▸ WHAT THIS TASK INVOLVES: Quote the listing below in full and exactly as written, but omit every picture.

▸ STORED DATA:
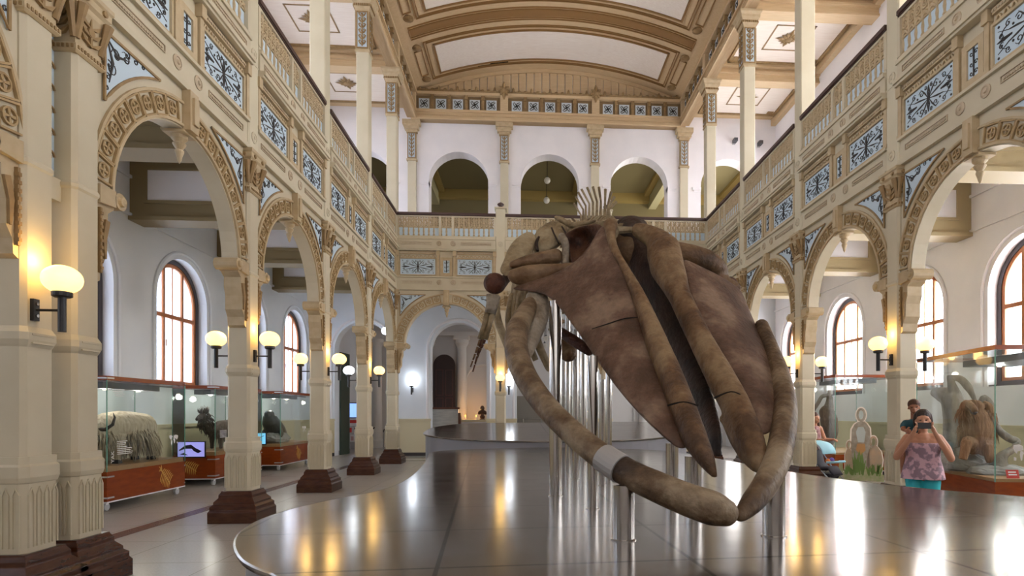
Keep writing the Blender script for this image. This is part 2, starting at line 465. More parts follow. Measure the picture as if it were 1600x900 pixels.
# dado at the end wall, between the openings
xs = [XW0] + [v for uc, r, _, _ in LOW for v in (uc - r, uc + r)] + [XW1]
mb = MB(); mb2 = MB()
for i in range(0, len(xs), 2):
    mb.box(xs[i], xs[i + 1], YE - .03, YE, .12, 1.3); mb.box(xs[i] - .02, xs[i + 1] + .02, YE - .08, YE, 1.3, 1.38)
    mb2.box(xs[i], xs[i + 1], YE - .05, YE, 0, .12)
trim(mb, dado); struct(mb2.build('baseboard_back', mat('dark_base', '3a3636', .4)))
# lower room behind
struct(MB().box(XW0, XW1, 28.2, 28.4, 0, 6.8).build('wall_far', mat('grey_plaster', 'cfcdcb', .7)))
struct(MB().box(XW0, XW1, YE + .5, 28.4, 6.8, 6.95).build('ceiling', wallw))
# pilasters and shallow niches of the far room
mb = MB()
for x in (-4.55, -3.0, -1.1, 2.2, 3.4, 5.6, 8.2, -6.9):
    mb.lathe((x, 28.1, 0), [(.30, 0), (.30, .3), (.24, .4), (.21, 4.6), (.23, 4.7), (.32, 4.85), (.32, 5.0)], 20)
    mb.box(x - .35, x + .35, 27.8, 28.2, 5.0, 5.2)
for z in (5.2, 5.9): mb.box(XW0, XW1, 27.95, 28.2, z, z + .18)
trim(mb, mat('grey_plaster_moulding', 'd8d6d2', .6))
mb = MB()
for x in (-2.05, 4.4):
    mb.tube([(p[0], 28.17, p[1]) for p in arc(x, 3.1, .75, 0, PI, 22)], .05, 6)
    for e in (-.75, .75): mb.tube([(x + e, 28.17, 1.2), (x + e, 28.17, 3.1)], .05, 6)
trim(mb, mat('grey_plaster_moulding', 'd8d6d2', .6))
# dark arched door in the far room
d = MB().poly([(-.5, 0), (.5, 0)] + arc(0, 2.9, .5, 0, PI, 16), -.06, .06).build('door_1', mat('dark_door', '2a1712', .35)); struct(d)
d.location = (-3.78, 27.9, .9); mb = MB()
for x in (-.22, .22):
    mb.frame(x - .17, x + .17, .2, 1.4, .03, -.08, -.05); mb.frame(x - .17, x + .17, 1.5, 2.7, .03, -.08, -.05)
mb.build('door_panel', mat('door_panel_wood', '4a2018', .35), d)
MBd = MB().box(-4.35, -3.2, 27.75, 28.1, 0, .9); trim(MBd, wallw)
# stepped side of the far stair: pale stone wall with a wooden rail
trim(MB().box(-4.0, -2.75, 24.4, 24.6, 0, 1.75), mat('veined_pale_stone', 'd3d2cc', .3, hex2='b9bab5', scale=3, stretch=(1, 1, 6)))
trim(MB().box(-4.0, -2.7, 24.35, 24.65, 1.75, 1.82).box(-2.75, -2.65, 24.35, 24.65, 0, 1.6), mat('rail_brown', '6a3a24', .4))
# upper room behind, ochre
struct(MB().box(XW0, XW1, 28.2, 28.4, 6.95, 12.2).build('wall_far', olive_wall))
struct(MB().box(XW0, XW1, YE + .6, 28.4, 12.0, 12.2).build('ceiling', olive_wall))
ochre_tr = mat('ochre_moulding', 'a08a50', .7)
mb = MB().box(XW0, XW1, 27.9, 28.2, 11.6, 12.0)
for i in range(5):
    xa = [XW0] + BX; xb = BX + [XW1]
    a, b = xa[i] + .2, xb[i] - .2
    mb.box(a, a + .25, YE + .6, 28, 11.85, 12); mb.box(b - .25, b, YE + .6, 28, 11.85, 12)
trim(mb, ochre_tr)
mb = MB()
for x in BX: mb.box(x - .18, x + .18, YE + .6, 28.2, 11.35, 12)
trim(mb, mat('pale_ochre_beam', 'b7b08a', .7))
struct(MB().box(XW0 - .3, XW0, YE + .5, 28.4, 0, 12.2).build('wall_far_left', wallw)); struct(MB().box(XW1, XW1 + .3, YE + .5, 28.4, 0, 12.2).build('wall_far_right', wallw))

# ------------------------------------------------------------------ gallery floors (ceiling of the aisles) and their beams
def slab(x0, x1, y0, y1):
    struct(MB().box(x0, x1, y0, y1, 6.8, 7.0).build('ceiling', wallw))
slab(XW0, CL - .1, YN, YE); slab(CR + .1, XW1, YN, YE); slab(CL - .1, CR + .1, 19.3, YE)
for side, (xa, xb) in enumerate(((XW0, CL - .16), (CR + .16, XW1))):
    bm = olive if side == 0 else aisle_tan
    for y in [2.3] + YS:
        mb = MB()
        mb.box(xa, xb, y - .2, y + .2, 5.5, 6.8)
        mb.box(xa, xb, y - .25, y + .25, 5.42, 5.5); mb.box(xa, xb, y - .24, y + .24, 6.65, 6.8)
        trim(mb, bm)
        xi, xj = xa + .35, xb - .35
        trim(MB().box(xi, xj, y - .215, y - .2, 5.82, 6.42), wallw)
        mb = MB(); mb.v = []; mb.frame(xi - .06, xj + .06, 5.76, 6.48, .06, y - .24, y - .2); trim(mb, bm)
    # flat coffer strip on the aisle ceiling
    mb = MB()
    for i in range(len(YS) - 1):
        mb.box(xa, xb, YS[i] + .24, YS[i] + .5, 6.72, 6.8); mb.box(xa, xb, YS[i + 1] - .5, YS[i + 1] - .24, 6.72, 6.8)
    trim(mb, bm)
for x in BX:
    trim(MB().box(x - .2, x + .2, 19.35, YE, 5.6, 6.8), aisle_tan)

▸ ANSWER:
Keep writing the Blender script for this image. This is part 2, starting at line 465. More parts follow. Measure the picture as if it were 1600x900 pixels.
# dado at the end wall, between the openings
xs = [XW0] + [v for uc, r, _, _ in LOW for v in (uc - r, uc + r)] + [XW1]
mb = MB(); mb2 = MB()
for i in range(0, len(xs), 2):
    mb.box(xs[i], xs[i + 1], YE - .03, YE, .12, 1.3); mb.box(xs[i] - .02, xs[i + 1] + .02, YE - .08, YE, 1.3, 1.38)
    mb2.box(xs[i], xs[i + 1], YE - .05, YE, 0, .12)
trim(mb, dado); struct(mb2.build('baseboard_back', mat('dark_base', '3a3636', .4)))
# lower room behind
struct(MB().box(XW0, XW1, 28.2, 28.4, 0, 6.8).build('wall_far', mat('grey_plaster', 'cfcdcb', .7)))
struct(MB().box(XW0, XW1, YE + .5, 28.4, 6.8, 6.95).build('ceiling', wallw))
# pilasters and shallow niches of the far room
mb = MB()
for x in (-4.55, -3.0, -1.1, 2.2, 3.4, 5.6, 8.2, -6.9):
    mb.lathe((x, 28.1, 0), [(.30, 0), (.30, .3), (.24, .4), (.21, 4.6), (.23, 4.7), (.32, 4.85), (.32, 5.0)], 20)
    mb.box(x - .35, x + .35, 27.8, 28.2, 5.0, 5.2)
for z in (5.2, 5.9): mb.box(XW0, XW1, 27.95, 28.2, z, z + .18)
trim(mb, mat('grey_plaster_moulding', 'd8d6d2', .6))
mb = MB()
for x in (-2.05, 4.4):
    mb.tube([(p[0], 28.17, p[1]) for p in arc(x, 3.1, .75, 0, PI, 22)], .05, 6)
    for e in (-.75, .75): mb.tube([(x + e, 28.17, 1.2), (x + e, 28.17, 3.1)], .05, 6)
trim(mb, mat('grey_plaster_moulding', 'd8d6d2', .6))
# dark arched door in the far room
d = MB().poly([(-.5, 0), (.5, 0)] + arc(0, 2.9, .5, 0, PI, 16), -.06, .06).build('door_1', mat('dark_door', '2a1712', .35)); struct(d)
d.location = (-3.78, 27.9, .9); mb = MB()
for x in (-.22, .22):
    mb.frame(x - .17, x + .17, .2, 1.4, .03, -.08, -.05); mb.frame(x - .17, x + .17, 1.5, 2.7, .03, -.08, -.05)
mb.build('door_panel', mat('door_panel_wood', '4a2018', .35), d)
MBd = MB().box(-4.35, -3.2, 27.75, 28.1, 0, .9); trim(MBd, wallw)
# stepped side of the far stair: pale stone wall with a wooden rail
trim(MB().box(-4.0, -2.75, 24.4, 24.6, 0, 1.75), mat('veined_pale_stone', 'd3d2cc', .3, hex2='b9bab5', scale=3, stretch=(1, 1, 6)))
trim(MB().box(-4.0, -2.7, 24.35, 24.65, 1.75, 1.82).box(-2.75, -2.65, 24.35, 24.65, 0, 1.6), mat('rail_brown', '6a3a24', .4))
# upper room behind, ochre
struct(MB().box(XW0, XW1, 28.2, 28.4, 6.95, 12.2).build('wall_far', olive_wall))
struct(MB().box(XW0, XW1, YE + .6, 28.4, 12.0, 12.2).build('ceiling', olive_wall))
ochre_tr = mat('ochre_moulding', 'a08a50', .7)
mb = MB().box(XW0, XW1, 27.9, 28.2, 11.6, 12.0)
for i in range(5):
    xa = [XW0] + BX; xb = BX + [XW1]
    a, b = xa[i] + .2, xb[i] - .2
    mb.box(a, a + .25, YE + .6, 28, 11.85, 12); mb.box(b - .25, b, YE + .6, 28, 11.85, 12)
trim(mb, ochre_tr)
mb = MB()
for x in BX: mb.box(x - .18, x + .18, YE + .6, 28.2, 11.35, 12)
trim(mb, mat('pale_ochre_beam', 'b7b08a', .7))
struct(MB().box(XW0 - .3, XW0, YE + .5, 28.4, 0, 12.2).build('wall_far_left', wallw)); struct(MB().box(XW1, XW1 + .3, YE + .5, 28.4, 0, 12.2).build('wall_far_right', wallw))

# ------------------------------------------------------------------ gallery floors (ceiling of the aisles) and their beams
def slab(x0, x1, y0, y1):
    struct(MB().box(x0, x1, y0, y1, 6.8, 7.0).build('ceiling', wallw))
slab(XW0, CL - .1, YN, YE); slab(CR + .1, XW1, YN, YE); slab(CL - .1, CR + .1, 19.3, YE)
for side, (xa, xb) in enumerate(((XW0, CL - .16), (CR + .16, XW1))):
    bm = olive if side == 0 else aisle_tan
    for y in [2.3] + YS:
        mb = MB()
        mb.box(xa, xb, y - .2, y + .2, 5.5, 6.8)
        mb.box(xa, xb, y - .25, y + .25, 5.42, 5.5); mb.box(xa, xb, y - .24, y + .24, 6.65, 6.8)
        trim(mb, bm)
        xi, xj = xa + .35, xb - .35
        trim(MB().box(xi, xj, y - .215, y - .2, 5.82, 6.42), wallw)
        mb = MB(); mb.v = []; mb.frame(xi - .06, xj + .06, 5.76, 6.48, .06, y - .24, y - .2); trim(mb, bm)
    # flat coffer strip on the aisle ceiling
    mb = MB()
    for i in range(len(YS) - 1):
        mb.box(xa, xb, YS[i] + .24, YS[i] + .5, 6.72, 6.8); mb.box(xa, xb, YS[i + 1] - .5, YS[i + 1] - .24, 6.72, 6.8)
    trim(mb, bm)
for x in BX:
    trim(MB().box(x - .2, x + .2, 19.35, YE, 5.6, 6.8), aisle_tan)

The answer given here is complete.